Jim Green was one of the nicest human beings i have ever met.  He was generous to a fault.  He was a brilliant labor historian who demonstrated, time and again, his deep commitment to the working class and was an outstanding champion of racial and gender justice.  He inspired his students to both learn more but also to become active.  And he was a tremendous mentor.

Jim was able to live long enough to see his outstanding book,  The Devil Is Here In These Hills: West Virginia’s Coal Miners and Their Battle for Freedom, brought to television in the form of a compelling PBS documentary.  His book about the Haymarket bombing and repression, Death in the Haymarket: A Story of Chicago, the First Labor Movement, and the Bombing that Divided Americaread like a novel.  Jim was able to bring history to life, drawing the reader in and making one feel as if one were part of the actual events.

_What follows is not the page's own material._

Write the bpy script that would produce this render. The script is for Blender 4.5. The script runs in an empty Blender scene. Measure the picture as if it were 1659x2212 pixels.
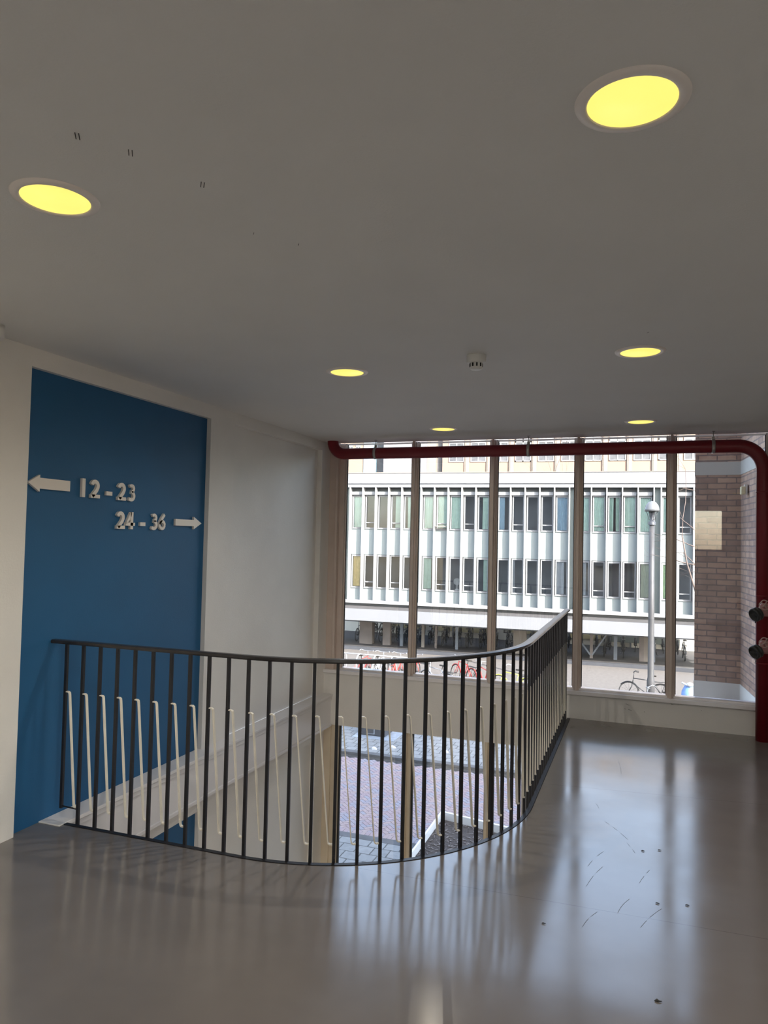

Jim had a special importance to me.  I first met him in the early 1980s.  I actually do not remember where, though i believe that it was at a conference.  However, it was in 1982 that my friendship with Jim actually began.  I had created a class on Black worker history that i wanted to teach.  A friend of mine, Nancy Mills (the then Executive Director of Local 285, Service Employees International Union in Boston, MA) informed me that Local 285 had an arrangement with UMASS-Boston whereby if the local union provided instructors, local union members could take classes there at a reduced rate.  She suggested that i take my idea for the Black worker history class and discuss the matter with Jim Green.

Jim was more than enthusiastic.  He helped to make it possible and in so doing, started me on a road to teaching (as one of my directions in life).  My class, taught at UMASS for nearly 8 years, was always well-enrolled, and Jim encouraged me to teach other classes at the school as well.

My wife said to me, yesterday upon hearing of Jim’s passing, that “Jim believed in you.”  I thought about that and realized how correct she was.  He saw something in me and encouraged it.  We did not always agree; we did not have to.  There was a level of mutual respect between us that created an ironclad bond.  But there was something more.  He always wanted me to continue on and be what i needed to be.

I have come across many people who have been touched by Jim Green.  We have similar stories.  There was something about the guy who, when he believed in you, would go to the wall on your behalf.  At the same time, as nice a person as was Jim, he could see through opportunism and insincerity in the blink of an eye.

It is frequently said about great people that they are irreplaceable.  In fact, the reference has become a cliche.  Yet, i will use that term today because i can think of none other to describe the impact of the loss of Jim Green.  There was so much good about the man combined with his commitment to building a socially transformative movement, that it is truly difficult for me to imagine ever meeting someone like him again…

…Except I will.  Those who have been touched by Jim; those who have been his students, all have a bit of Jim in them.   Those who have read his books and felt the passion and depth of his stories emerge from the pages, they will have some of Jim in them.

Quite a legacy for such a wonderful friend and comrade.  Jim Green, you will be truly missed.